Referring to reports that the canefarmers themselves had suggested to the Prime Minister the closure of the industry, Indarsingh said, “I do not know if the position adopted by the cane farming community is designed to appease the government or embrace the PNM policy of inaction or continued discrimination towards the stakeholders.”

Indarsingh claimed the Sugar Manufacturing Company Limited (SMCL), the entity formed after the closure of Caroni, has proven to be failure because it was run by misfits.

Indarsingh charged the government may well be closing down the industry to pump funds into floating Cepep as a political arm of the PNM.

Indarsingh said yesterday’s move vindicated the position that the union took when it attempted to inform the national community and all its stakeholders in 2003 that the

government's policy was to close down the industry and not to pursue any strategy that was designed to ensure its growth and development.

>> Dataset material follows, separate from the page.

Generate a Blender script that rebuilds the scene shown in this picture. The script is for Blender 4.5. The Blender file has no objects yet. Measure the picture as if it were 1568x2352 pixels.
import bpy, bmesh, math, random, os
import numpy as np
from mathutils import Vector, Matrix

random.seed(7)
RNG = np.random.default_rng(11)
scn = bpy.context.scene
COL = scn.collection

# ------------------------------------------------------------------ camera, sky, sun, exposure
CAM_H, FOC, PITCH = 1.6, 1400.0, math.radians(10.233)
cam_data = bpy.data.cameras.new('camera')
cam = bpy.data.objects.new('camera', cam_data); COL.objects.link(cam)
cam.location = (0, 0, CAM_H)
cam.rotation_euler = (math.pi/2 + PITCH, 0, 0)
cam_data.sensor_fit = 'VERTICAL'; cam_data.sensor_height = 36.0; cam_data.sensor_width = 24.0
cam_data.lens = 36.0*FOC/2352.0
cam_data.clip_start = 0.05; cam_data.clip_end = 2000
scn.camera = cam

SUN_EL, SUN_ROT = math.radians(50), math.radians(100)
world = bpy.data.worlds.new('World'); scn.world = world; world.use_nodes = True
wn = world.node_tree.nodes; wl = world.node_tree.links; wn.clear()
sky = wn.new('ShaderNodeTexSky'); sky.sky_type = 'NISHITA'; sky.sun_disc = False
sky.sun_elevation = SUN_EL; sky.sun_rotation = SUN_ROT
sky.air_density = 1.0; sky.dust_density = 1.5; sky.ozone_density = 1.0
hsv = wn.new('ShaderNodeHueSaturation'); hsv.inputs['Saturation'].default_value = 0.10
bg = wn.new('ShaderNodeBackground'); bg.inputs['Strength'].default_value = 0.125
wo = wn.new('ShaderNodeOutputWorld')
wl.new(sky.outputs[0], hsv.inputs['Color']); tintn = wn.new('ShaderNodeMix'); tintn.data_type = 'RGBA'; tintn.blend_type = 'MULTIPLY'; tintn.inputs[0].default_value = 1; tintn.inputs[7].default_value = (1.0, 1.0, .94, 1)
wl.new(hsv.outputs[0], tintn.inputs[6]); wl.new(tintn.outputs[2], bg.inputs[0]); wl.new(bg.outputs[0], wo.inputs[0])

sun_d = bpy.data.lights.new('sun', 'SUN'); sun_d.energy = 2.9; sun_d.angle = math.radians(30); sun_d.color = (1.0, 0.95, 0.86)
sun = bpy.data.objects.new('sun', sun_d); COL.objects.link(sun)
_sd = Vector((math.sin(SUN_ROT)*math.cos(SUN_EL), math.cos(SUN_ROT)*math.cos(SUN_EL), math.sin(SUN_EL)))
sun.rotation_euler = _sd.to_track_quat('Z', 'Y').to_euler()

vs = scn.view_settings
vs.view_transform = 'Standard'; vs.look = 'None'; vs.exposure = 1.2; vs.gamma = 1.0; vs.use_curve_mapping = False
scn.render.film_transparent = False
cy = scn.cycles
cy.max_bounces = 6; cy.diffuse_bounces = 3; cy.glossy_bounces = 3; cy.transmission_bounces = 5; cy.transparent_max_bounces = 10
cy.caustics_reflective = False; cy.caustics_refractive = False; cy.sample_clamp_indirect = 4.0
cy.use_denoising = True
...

He recalled that the Government told the national community when it established the SMCL that it would lead to an industry size of 75,000 tonnes of sugar a year and an expaned cane farming sector.

Indarsingh said, “Since then the government has not put in place any policies or strategies that facilitated the growth and expansion of the cane farming sector; the cane farming community was to bear the cost of the rural access road and agro chemicals and of course the management of SMCL and the board of the SMCL knew nothing about running a sugar mill or factory and as a result of this was in no position to improve the output at the factory.